Though he lives close to Columbia, Mr Rosenfield never made it to university. “Boardwalk Empire was my college,” he says. “I barely graduated from high school. I was an unhappy kid, I didn’t go to class very often.” All of which made him a surprising choice to return to his alma mater, Montclair High School in New Jersey, as the commencement speaker at this year’s graduation ceremony. “I only left five years ago so I didn’t have this huge well of wisdom to draw from,” he says. “I just talked about the fact that I hated high school but that I always knew what I wanted to do with my life. Acting was the one thing I really excelled at without having to work at all.

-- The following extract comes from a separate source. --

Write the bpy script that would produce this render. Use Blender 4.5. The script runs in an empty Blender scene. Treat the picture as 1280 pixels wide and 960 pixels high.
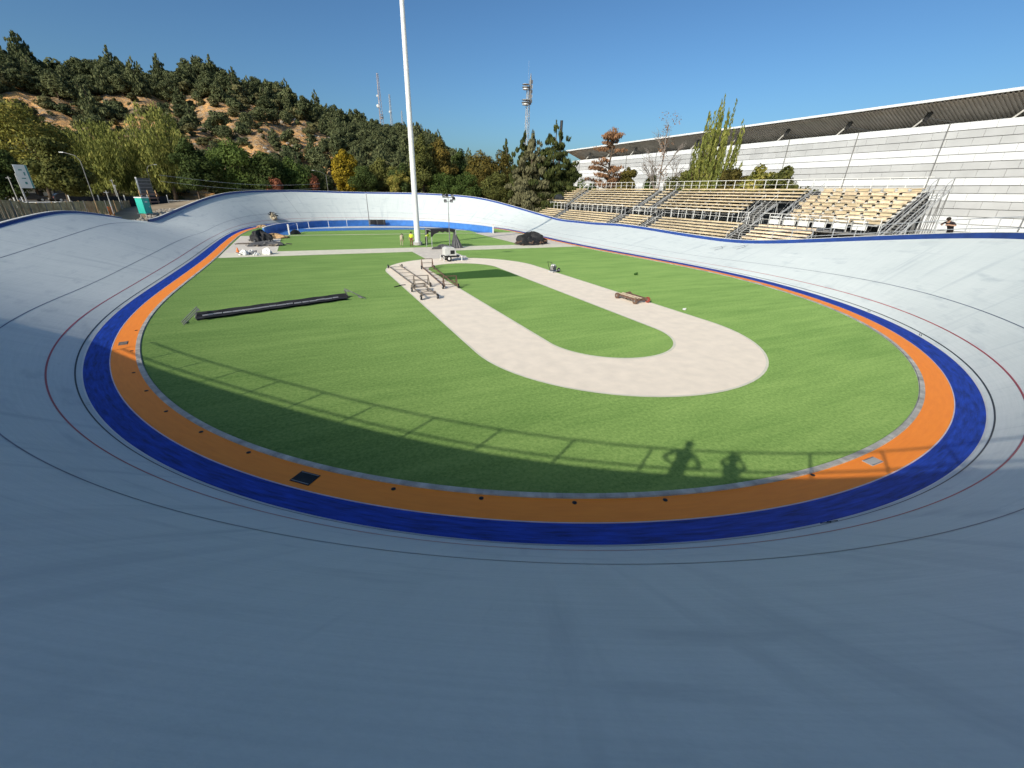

Everything else felt like a struggle.”

Mr Rosenfield has had this assurance for as long as he can remember, “since I was about four”. He was born into it: his mother, Ms Kate Redway Rosenfield, is an actor and his father, Mr Stephen Rosenfield, is the founder of the American Comedy Institute where he teaches stand-up comedy, having previously worked as a theatre director and political speechwriter. His younger brother, Nate, is a writer and occasional comedian.

Mr Rosenfield currently shares a house on the Upper West Side with three friends he grew up with in New Jersey – a director, a gaffer (lighting specialist), and an actor/ musician. He keeps his own hours, gets up when he wants – sometimes well into the afternoon – and spends his short days and long nights reading scripts, recording audition tapes and composing songs on his guitar and harmonica.

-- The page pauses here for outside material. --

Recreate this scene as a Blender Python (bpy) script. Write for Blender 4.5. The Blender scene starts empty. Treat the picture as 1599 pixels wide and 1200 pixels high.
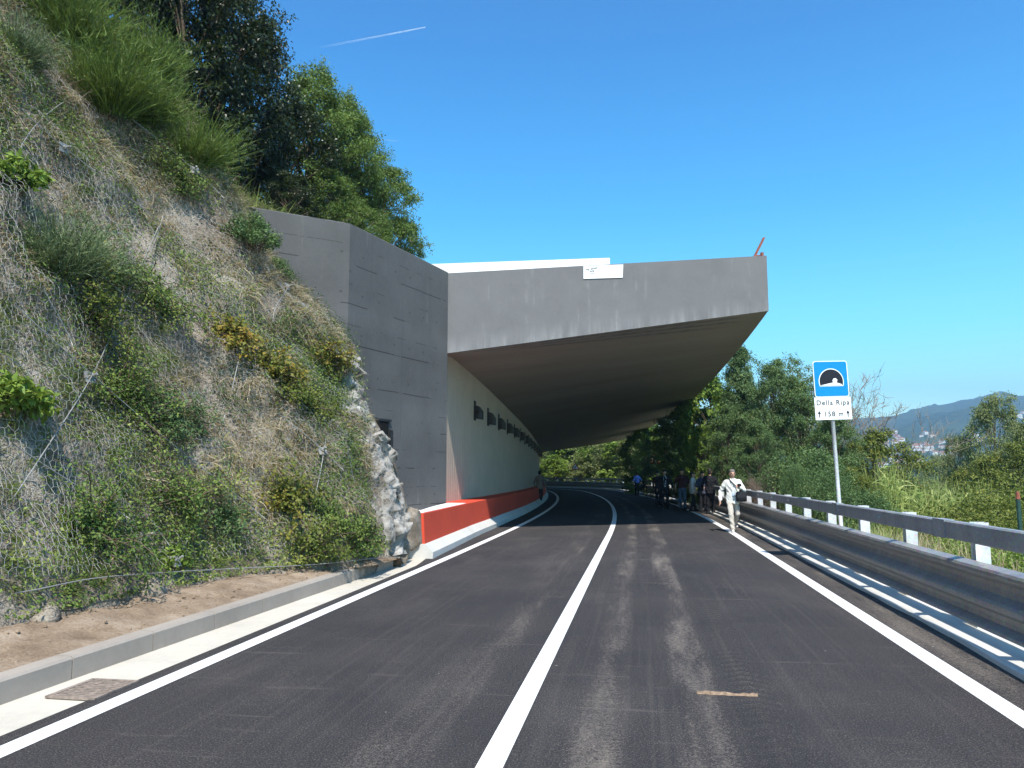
import bpy, math, random
import numpy as np
from mathutils import Vector, Matrix
from mathutils.bvhtree import BVHTree

SC = bpy.context.scene
COL = SC.collection
rng = np.random.default_rng(7)
random.seed(7)

# ------------------------------------------------------------------ camera model
FPX, CX, CY, HOR, CAMH = 1210.0, 799.5, 600.0, 740.0, 1.6
PITCH = math.atan((HOR - CY) / FPX)


def ray(px, py):
    u = px - CX
    v = py - CY
    Y = FPX * math.cos(PITCH) + v * math.sin(PITCH)
    Z = FPX * math.sin(PITCH) - v * math.cos(PITCH)
    return u / Y, Z / Y


def G(px, py, z=0.0):
    a, b = ray(px, py)
    Y = (z - CAMH) / b
    return np.array([a * Y, Y, z])


def D(px, py, Y):
    a, b = ray(px, py)
    return np.array([a * Y, Y, CAMH + b * Y])


def proj(p):
    x, y, z = p[..., 0], p[..., 1], p[..., 2] - CAMH
    c, s = math.cos(PITCH), math.sin(PITCH)
    d = y * c + z * s
    v = -(z * c - y * s)
    d = np.where(d < .1, .1, d)
    return CX + FPX * x / d, CY + FPX * v / d


# ------------------------------------------------------------------ road path
def make_path():
    pts = []
    th0 = math.atan(.165)
    x, y, t, ds = -.86 + .165 * -14, -14.0, th0, .25
    while t > -2.0:
        if y < 20 and t > .1:
            t = th0
        elif t > 0 and y < 70.5:
            t = max(0.0, th0 * (1 - (y - 20) / 50))
        else:
            t -= ds / 45
        pts.append((x, y, t))
        x += math.sin(t) * ds
        y += math.cos(t) * ds
    return np.array(pts)


PATH = make_path()
DS = .25
SMAX = (len(PATH) - 1) * DS


def at(s, lat=0.0, z=0.0):
    i = min(max(s / DS, 0), len(PATH) - 1.001)
    k = int(i)
    f = i - k
    x, y, t = PATH[k] * (1 - f) + PATH[k + 1] * f
    return np.array([x + lat * math.cos(t), y - lat * math.sin(t), z])


def heading(s):
    i = min(max(int(s / DS), 0), len(PATH) - 1)
    return PATH[i][2]


def s_of(p):
    d = (PATH[:, 0] - p[0]) ** 2 + (PATH[:, 1] - p[1]) ** 2
    return int(np.argmin(d)) * DS


def sY(Y):
    m = PATH[:int(110 / DS)]
    return float(np.interp(Y, m[:, 1], np.arange(len(m)) * DS))


def lat_of(xy):
    d = (xy[:, None, 0] - PATH[None, ::3, 0]) ** 2 + (xy[:, None, 1] - PATH[None, ::3, 1]) ** 2
    k = np.argmin(d, 1) * 3
    p = PATH[k]
    return (xy[:, 0] - p[:, 0]) * np.cos(p[:, 2]) - (xy[:, 1] - p[:, 1]) * np.sin(p[:, 2])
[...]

So the previous day’s photoshoot in a Brooklyn brownstone, in which he lounged around the house reading, smoking and drinking coffee, wasn’t a million miles away from how he might have otherwise spent the day. Except that he wouldn’t ordinarily be wearing head-to-toe Tom Ford, which launched on MR PORTER this week. Mr Ford, who is perhaps best known for his sharply silhouetted and generously lapelled tailoring and eveningwear, has introduced a complete wardrobe for FW15 that mixes formal and relaxed together. It runs the gamut from casualwear, denim and sneakers to statement leathers and shearling jackets to monochrome hound’s-tooth suiting that is much softer and lighter to wear than it looks.

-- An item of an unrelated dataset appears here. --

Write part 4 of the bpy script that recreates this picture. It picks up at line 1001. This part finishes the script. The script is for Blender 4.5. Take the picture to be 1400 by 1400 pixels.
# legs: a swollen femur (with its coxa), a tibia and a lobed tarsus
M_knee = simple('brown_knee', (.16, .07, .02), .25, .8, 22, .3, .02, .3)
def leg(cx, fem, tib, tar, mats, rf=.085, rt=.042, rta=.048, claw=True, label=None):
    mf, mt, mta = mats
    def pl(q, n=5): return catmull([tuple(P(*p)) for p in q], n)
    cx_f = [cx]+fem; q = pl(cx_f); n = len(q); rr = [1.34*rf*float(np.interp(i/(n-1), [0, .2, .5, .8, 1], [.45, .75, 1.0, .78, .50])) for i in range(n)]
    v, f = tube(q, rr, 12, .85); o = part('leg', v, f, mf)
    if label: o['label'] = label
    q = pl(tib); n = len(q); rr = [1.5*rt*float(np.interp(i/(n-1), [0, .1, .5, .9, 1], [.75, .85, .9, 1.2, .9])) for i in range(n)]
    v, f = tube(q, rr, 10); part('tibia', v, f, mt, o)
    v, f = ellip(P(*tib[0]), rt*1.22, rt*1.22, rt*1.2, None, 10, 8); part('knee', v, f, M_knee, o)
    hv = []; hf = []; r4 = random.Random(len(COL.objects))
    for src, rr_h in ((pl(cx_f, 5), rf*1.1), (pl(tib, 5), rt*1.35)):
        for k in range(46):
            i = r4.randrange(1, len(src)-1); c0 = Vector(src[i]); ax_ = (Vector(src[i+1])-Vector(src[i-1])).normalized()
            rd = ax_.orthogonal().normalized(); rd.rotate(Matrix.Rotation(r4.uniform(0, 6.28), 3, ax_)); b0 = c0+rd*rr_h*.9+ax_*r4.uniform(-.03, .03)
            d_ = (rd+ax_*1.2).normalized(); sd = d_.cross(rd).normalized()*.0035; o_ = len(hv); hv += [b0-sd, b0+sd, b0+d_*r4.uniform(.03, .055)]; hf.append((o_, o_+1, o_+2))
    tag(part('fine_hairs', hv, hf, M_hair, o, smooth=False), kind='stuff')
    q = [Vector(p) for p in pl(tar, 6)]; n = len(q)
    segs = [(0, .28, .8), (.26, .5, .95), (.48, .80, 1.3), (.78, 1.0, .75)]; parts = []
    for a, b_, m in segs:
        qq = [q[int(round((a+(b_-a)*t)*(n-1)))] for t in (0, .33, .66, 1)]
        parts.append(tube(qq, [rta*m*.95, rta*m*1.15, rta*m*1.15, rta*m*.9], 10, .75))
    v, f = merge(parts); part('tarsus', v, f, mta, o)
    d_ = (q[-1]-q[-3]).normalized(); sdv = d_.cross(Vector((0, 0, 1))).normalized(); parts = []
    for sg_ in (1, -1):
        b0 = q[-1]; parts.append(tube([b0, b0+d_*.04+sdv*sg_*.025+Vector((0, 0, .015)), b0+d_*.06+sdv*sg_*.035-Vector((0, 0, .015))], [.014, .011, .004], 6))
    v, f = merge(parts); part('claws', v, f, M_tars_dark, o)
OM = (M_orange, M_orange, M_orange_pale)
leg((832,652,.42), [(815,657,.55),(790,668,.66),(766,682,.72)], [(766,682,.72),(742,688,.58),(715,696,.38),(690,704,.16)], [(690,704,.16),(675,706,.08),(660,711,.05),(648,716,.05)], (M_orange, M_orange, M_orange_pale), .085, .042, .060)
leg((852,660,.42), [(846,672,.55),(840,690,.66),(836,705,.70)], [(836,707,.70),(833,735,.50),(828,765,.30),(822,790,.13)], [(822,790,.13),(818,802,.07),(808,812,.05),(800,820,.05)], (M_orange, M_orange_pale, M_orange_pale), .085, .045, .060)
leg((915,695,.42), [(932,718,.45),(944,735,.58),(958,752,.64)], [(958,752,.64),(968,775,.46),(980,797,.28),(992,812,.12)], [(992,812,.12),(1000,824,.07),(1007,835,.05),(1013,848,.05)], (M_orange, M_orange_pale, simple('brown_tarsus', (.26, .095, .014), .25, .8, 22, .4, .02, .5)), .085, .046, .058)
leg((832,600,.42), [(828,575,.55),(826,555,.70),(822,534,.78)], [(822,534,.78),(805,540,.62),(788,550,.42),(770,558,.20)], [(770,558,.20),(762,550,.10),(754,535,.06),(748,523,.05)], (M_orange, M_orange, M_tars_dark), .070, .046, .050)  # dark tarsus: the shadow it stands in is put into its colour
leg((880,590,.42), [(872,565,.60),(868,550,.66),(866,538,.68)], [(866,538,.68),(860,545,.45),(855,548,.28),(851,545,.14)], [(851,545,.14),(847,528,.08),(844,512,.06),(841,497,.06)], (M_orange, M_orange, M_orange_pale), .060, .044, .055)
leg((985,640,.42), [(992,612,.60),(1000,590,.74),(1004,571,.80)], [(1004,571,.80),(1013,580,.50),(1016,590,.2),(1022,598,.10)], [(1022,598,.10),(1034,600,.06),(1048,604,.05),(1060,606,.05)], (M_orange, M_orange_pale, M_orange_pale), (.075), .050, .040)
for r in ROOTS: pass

He bears a striking resemblance to Mr Tim Buckley – so much so he played the cult folk musician in the 2012 film Greetings From Tim Buckley. There is also an air of Mr Bob Dylan about his demeanour that comes through in the smoky, folky poetry of his music. “He’s a huge influence. I’ve probably written 40 or 50 songs. The way I write is to improvise, record my improvisations, then tighten it up and edit after the fact.”

Looking ahead to the next 12 months, what is in store? He plans to record and release a full album of new material and he has just finished filming Indignation, a movie adaptation of the novel by Mr Philip Roth. More immediately the time has come to move out. “I feel like shaking my life up,” he says. “I want to get my own place, move to Brooklyn.” But after that? “The future is wide open,” he says. “I know where I went to get to but I’ve no idea how I’m getting there – and I don’t want to know either. I like the spontaneity.” They call that a “scripment”.

6 Years will be available on Netflix from 8 September.